Hoş geldin Ya Şehri-i Ramazan. 11 ayın arınma ayı. Tövbelerin edildiği, günahların daha az işlendiği o meşhur ay.  Rahmetin, merhametin, huzurun yoğun yaşandığı bir ay.

Peki öyle mi yaşıyoruz?

Şöyle bir düşünelim;

**

Ramazan ayını diğer aylardan ayıran ve ona fazilet katan pek çok şey vardır. Çünkü bu ay aynı zamanda rahmeti, merhameti ve günahların bağışlanmasını da sunmaktadır. Bir başka açıdan bakıldığında dini faaliyetlerin ve muhasebenin de yılın en yoğun olduğu aydır. Dolayısıyla şans ve fırsatlarla dolu bir ay olarak da değerlendirilebilir. Ramazan ayı, Kur’an’ın inmeye başlaması, orucun bu ayda tutulması, Hz. Peygamber’in Kur’an’ı Cebrail’le karşılıklı okuması, teravih namazlarının kılınması, zekâtların bu ayda verilmesinin tercih edilmesi, sadaka ve fitrelerin verilmesi gibi önemli ibadetleri içermektedir. Bütün bunlar dinî hayat açısından bireysel ve toplumsal anlam ve önem ifade etmektedir.

Ramazan ayında düzenlenen iftar yemekleri ayrı bir güzellik ve coşku kaynağıdır. İftarlar hem bireysel hem ailesel hem de toplumsal açıdan birlik, beraberlik ve kardeşlik duygularının yaşandığı önemli anlardır. Bireysel açıdan bakıldığında başkalarıyla aynı duyguların yaşanabilmesi; aile açısından bakıldığında aile üyeleri arasında sevginin, neşenin ve coşkunun gelişmesine; aynı zamanda sosyal bağlamda birlik, beraberlik ve bütünlüğün gelişmesine de yol açmaktadır. Öyle ki, bir gece fakir bir adam, zengin bir adamın evinde iftar ettiğinde, zengin adama karşı duygu ve düşünceleri olumlu yönde gelişir ve onu kardeşi gibi görür. Bu aslında karşılıklı duygusal bir etkileşimdir. Bu bağlamda iftar kardeşliği ve samimiyeti güçlendirebilir, olumlu duygu ve düşünceleri geliştirebilir. Çünkü oruç tutan da herkesle aynı duygu ve düşünceye sahiptir.

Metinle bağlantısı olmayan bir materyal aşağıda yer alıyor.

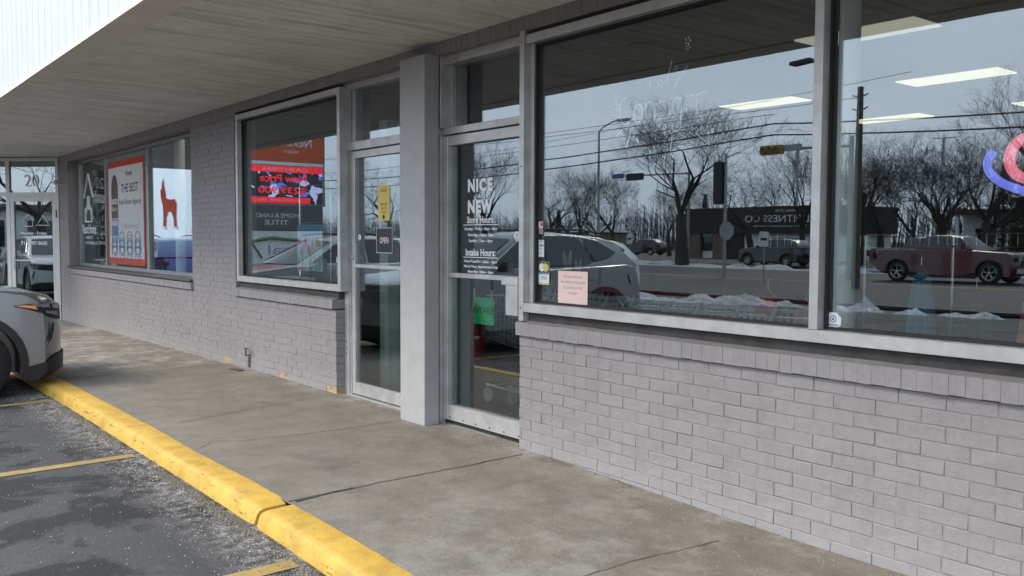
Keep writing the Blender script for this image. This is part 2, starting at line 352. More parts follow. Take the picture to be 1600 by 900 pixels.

Zira ikisinin de ortak noktası gün boyu Allah rızası için aç kalmak ve ibadet etmektir. Dolayısıyla aç kalan bir insan açlığın ve yokluğun ne anlama geldiğini böylelikle daha iyi anlar. Bu anlayış da diğer insanlara karşı daha hoşgörülü ve merhametli olmayı beraberinde getirir. Böylece karşılıklı ortak şuur oluşur. Ortak duygu ve düşüncelerin artması da toplumsal huzuru artırır.

**

Bütün bunların yanı sıra eklemek istediğim şeyler var.

Manevi duyguların bu kadar yoğun yaşandığı bu ayda, tezat olayları da yaşıyoruz.

Trafikte sinirlenilir “adam/kadın oruçtur karışma”, iş yerinde bir olay olur “adam/kadın oruçtur karışma”, sokakta biri birine yan bakar “adam/kadın oruçtur karışma” vb. gibi cümlelerin havada uçuştuğu aydayız.

11 ay bütün haltı yiyip 1 ay tövbelerle geçirmekle olmaz. Sizin 11 ay boyunca yaptığınız günahları 1 ayın temizleyebileceğine ben inanmıyorum. İnsanların haklarına girmeniz, onlara adaletsiz davranmanız, günahlarınız, alkolikliğiniz, kumarbazlığınız, zinanız 11 ay normal geriye o günahlardan arınma ayınız olarak gördüğünüz Ramazan ayı mı sizleri temizleyecek?

Oruç tutuna da tutmayana da saygınız olmalı. İnsanların sağlık problemleri var. Oruç tutmayan insanlara “zombi”ymiş gibi bakmayı, görmeyi bırakın lütfen.

Herkesin kendi inancı da var tabii, burası muz cumhuriyeti değil. Laik, demokratik bir ülke. Herkes özgür. Bir diğerinin özgürlüğünü kısıtlamadığı müddetçe.